Problem requirements: Return only the lines from the top of the material through the line marked by "m = MB(); m.cyl(o+n*.0965+up*1.12, n, .016, .008, 16);", unaltered.

Supplied data:

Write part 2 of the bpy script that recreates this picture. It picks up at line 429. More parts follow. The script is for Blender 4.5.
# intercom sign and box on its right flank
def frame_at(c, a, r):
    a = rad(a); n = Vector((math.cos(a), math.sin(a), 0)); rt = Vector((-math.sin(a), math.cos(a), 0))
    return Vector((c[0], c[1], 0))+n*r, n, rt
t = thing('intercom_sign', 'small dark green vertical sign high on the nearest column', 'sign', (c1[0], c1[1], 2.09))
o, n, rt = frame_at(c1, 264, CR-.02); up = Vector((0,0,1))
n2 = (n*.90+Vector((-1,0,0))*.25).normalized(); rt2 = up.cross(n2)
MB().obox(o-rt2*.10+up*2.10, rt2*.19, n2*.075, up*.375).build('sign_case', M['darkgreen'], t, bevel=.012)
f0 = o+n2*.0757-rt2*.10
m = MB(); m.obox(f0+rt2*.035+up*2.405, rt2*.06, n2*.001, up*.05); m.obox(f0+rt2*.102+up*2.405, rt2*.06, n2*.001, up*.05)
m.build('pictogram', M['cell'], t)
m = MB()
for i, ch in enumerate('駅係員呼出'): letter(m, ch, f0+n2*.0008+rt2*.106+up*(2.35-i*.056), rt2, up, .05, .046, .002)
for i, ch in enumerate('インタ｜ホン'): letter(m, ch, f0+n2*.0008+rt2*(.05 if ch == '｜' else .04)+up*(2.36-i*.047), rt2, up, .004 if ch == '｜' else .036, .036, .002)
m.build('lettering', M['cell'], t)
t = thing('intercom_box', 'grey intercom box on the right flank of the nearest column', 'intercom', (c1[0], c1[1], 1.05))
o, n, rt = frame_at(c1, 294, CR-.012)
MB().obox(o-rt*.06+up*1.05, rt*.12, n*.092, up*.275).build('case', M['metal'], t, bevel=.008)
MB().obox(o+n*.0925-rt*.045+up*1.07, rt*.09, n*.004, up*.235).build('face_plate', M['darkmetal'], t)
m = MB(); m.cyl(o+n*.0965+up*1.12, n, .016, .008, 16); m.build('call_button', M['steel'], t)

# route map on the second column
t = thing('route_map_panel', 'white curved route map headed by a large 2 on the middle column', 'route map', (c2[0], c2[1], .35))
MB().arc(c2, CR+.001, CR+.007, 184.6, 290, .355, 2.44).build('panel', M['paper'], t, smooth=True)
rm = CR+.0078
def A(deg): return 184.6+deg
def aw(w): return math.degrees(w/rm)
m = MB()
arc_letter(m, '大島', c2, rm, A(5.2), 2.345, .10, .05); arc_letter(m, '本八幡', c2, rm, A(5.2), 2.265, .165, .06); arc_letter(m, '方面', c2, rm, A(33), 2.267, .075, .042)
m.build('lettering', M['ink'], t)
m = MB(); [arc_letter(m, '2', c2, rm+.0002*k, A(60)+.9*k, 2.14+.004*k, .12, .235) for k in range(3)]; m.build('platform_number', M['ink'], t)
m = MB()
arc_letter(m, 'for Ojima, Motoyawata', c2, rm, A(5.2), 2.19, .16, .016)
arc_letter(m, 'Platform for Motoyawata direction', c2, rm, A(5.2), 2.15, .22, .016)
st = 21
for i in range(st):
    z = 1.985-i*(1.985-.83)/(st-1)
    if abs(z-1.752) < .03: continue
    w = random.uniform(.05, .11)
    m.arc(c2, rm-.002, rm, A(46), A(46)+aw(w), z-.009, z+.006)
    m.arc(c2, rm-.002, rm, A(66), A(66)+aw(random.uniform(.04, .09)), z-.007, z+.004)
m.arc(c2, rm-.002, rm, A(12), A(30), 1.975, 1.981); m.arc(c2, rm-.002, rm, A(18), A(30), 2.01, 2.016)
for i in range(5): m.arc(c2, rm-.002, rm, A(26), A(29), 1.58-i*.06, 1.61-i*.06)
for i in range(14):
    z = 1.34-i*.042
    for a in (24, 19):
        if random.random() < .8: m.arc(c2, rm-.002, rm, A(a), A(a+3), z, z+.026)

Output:
Write part 2 of the bpy script that recreates this picture. It picks up at line 429. More parts follow. The script is for Blender 4.5.
# intercom sign and box on its right flank
def frame_at(c, a, r):
    a = rad(a); n = Vector((math.cos(a), math.sin(a), 0)); rt = Vector((-math.sin(a), math.cos(a), 0))
    return Vector((c[0], c[1], 0))+n*r, n, rt
t = thing('intercom_sign', 'small dark green vertical sign high on the nearest column', 'sign', (c1[0], c1[1], 2.09))
o, n, rt = frame_at(c1, 264, CR-.02); up = Vector((0,0,1))
n2 = (n*.90+Vector((-1,0,0))*.25).normalized(); rt2 = up.cross(n2)
MB().obox(o-rt2*.10+up*2.10, rt2*.19, n2*.075, up*.375).build('sign_case', M['darkgreen'], t, bevel=.012)
f0 = o+n2*.0757-rt2*.10
m = MB(); m.obox(f0+rt2*.035+up*2.405, rt2*.06, n2*.001, up*.05); m.obox(f0+rt2*.102+up*2.405, rt2*.06, n2*.001, up*.05)
m.build('pictogram', M['cell'], t)
m = MB()
for i, ch in enumerate('駅係員呼出'): letter(m, ch, f0+n2*.0008+rt2*.106+up*(2.35-i*.056), rt2, up, .05, .046, .002)
for i, ch in enumerate('インタ｜ホン'): letter(m, ch, f0+n2*.0008+rt2*(.05 if ch == '｜' else .04)+up*(2.36-i*.047), rt2, up, .004 if ch == '｜' else .036, .036, .002)
m.build('lettering', M['cell'], t)
t = thing('intercom_box', 'grey intercom box on the right flank of the nearest column', 'intercom', (c1[0], c1[1], 1.05))
o, n, rt = frame_at(c1, 294, CR-.012)
MB().obox(o-rt*.06+up*1.05, rt*.12, n*.092, up*.275).build('case', M['metal'], t, bevel=.008)
MB().obox(o+n*.0925-rt*.045+up*1.07, rt*.09, n*.004, up*.235).build('face_plate', M['darkmetal'], t)
m = MB(); m.cyl(o+n*.0965+up*1.12, n, .016, .008, 16); m.build('call_button', M['steel'], t)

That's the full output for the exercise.